Year: 1994
Medium: gelatin silver print
Dimensions: 42.2 x 54.3 cm (16 5/8 x 21 3/8 in.)
Edition: No. 8 of 25
Acquired from Sotheby’s, 2022
杉本の作品の中でも初期の重要な作品の一つに、NYのアメリカ自然史博物館の展示物をあたかも実際の風景の様に写したことで始まった「ジオラマ」シリーズがある。本作はその一つで、デンバー自然科学博物館のマナティの親子の標本展示を撮影したものだろう。
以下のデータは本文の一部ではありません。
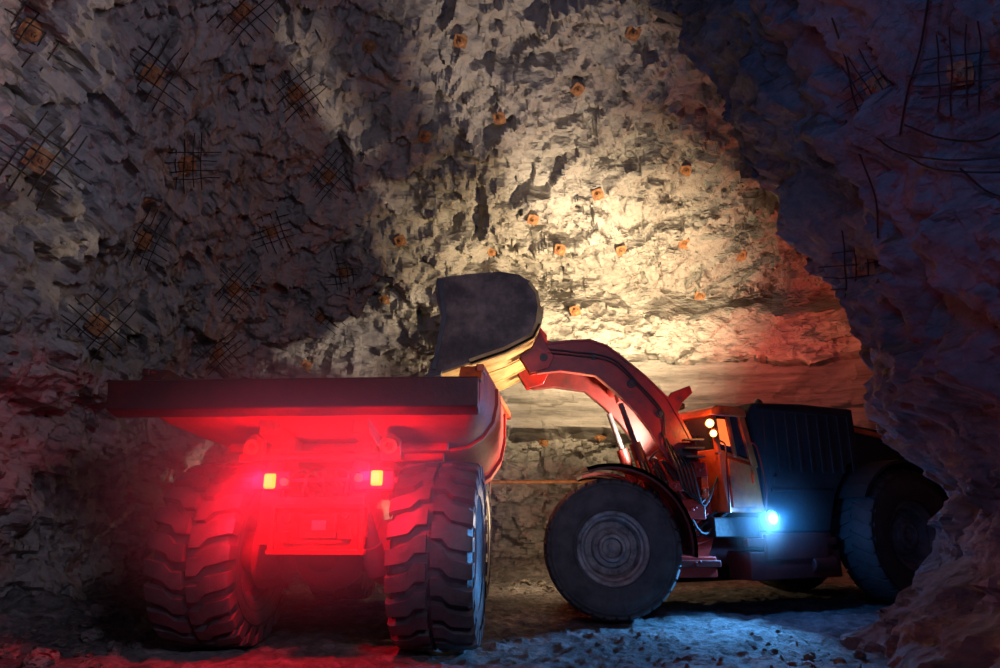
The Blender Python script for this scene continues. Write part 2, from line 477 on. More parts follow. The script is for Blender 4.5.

ジオラマ自体の完成度もあってのことではあるものの、予備知識なく本作品を見れば海中の微笑ましいワンシーンを写真に写したものと誤認するはすである。8 x 10インチの大判フィルムならではの精密さで生々しく写し取られており、同様の「劇場」や「海景」よりもその解像度の精緻さがより強く発揮されている。非生命に生命を吹き込み直す魔術のような表現は蝋人形の「肖像写真」シリーズへも繋がっていく。「ジオラマ」はNYの伝説的ギャラリーであるソナベンドの所属作家となる契機となった他、70年代MoMA写真部門の名物キュレーターであったジョン・シャーカウスキーにも本シリーズを認められて同館のコレクションへ収蔵に至っている。写真が美術として認知されていくにあたってシャーカウスキーの業績は美術史において非常に大きいが、シャーカウスキーの厳しい眼識に優れた作品であると認めさせたことは駆け出しの杉本の写真が既に完成された美意識と技術によって美術品としての価値を備えていたことの証左である。